After a fair amount of reading I’m pretty set on selecting closed cell spray foam as being the most effective insulator for the project, there are a few posts on the web about potential “health risks” that relate to the method of installation. So it’s worth keeping an eye on the news relating to this, but there didn’t seem to be anything substantial in terms of research and its been used as a method since the 1980s so I’m not that worried.

I then also spotted that Icynene closed cell was used to insulate the containers for Boxpark Croydon, and that they use a water based agent to install which accordingly makes it safe(r). So if Boxpark and their architect BDP which is a major global architectural practice think its the best product to use then I’ll run with it as they must have done their due-diligence.

[Update 17/02/19] I’m still not sure of what depth will work / meet building regs, and frankly I’m bored of reading about it.
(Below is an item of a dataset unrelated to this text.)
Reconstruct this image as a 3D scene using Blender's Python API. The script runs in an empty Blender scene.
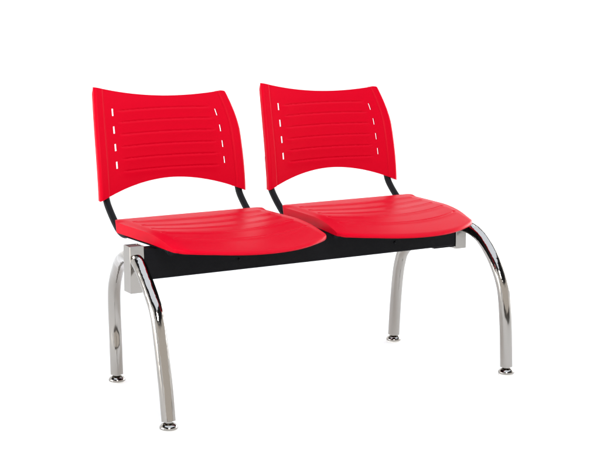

So in true Ministry JEDI fashion (Just Eff’ing Do It) we’re going to guess and then edit if later if we’ve under done it. So at this moment in time the plan is to install 50mm metal stud and insulate to that depth. As container walls are corrugated this will mean that there is an additional 48mm of space to insulate, this will mean the depth will range from 50-98mm around the container (so an average of 74mm).

As we’re putting a glass door on one end the surface area of 52 square metres needs to insulated. This was confirmed by the first company to visit to quote, they laser measured the unit and said 52.66.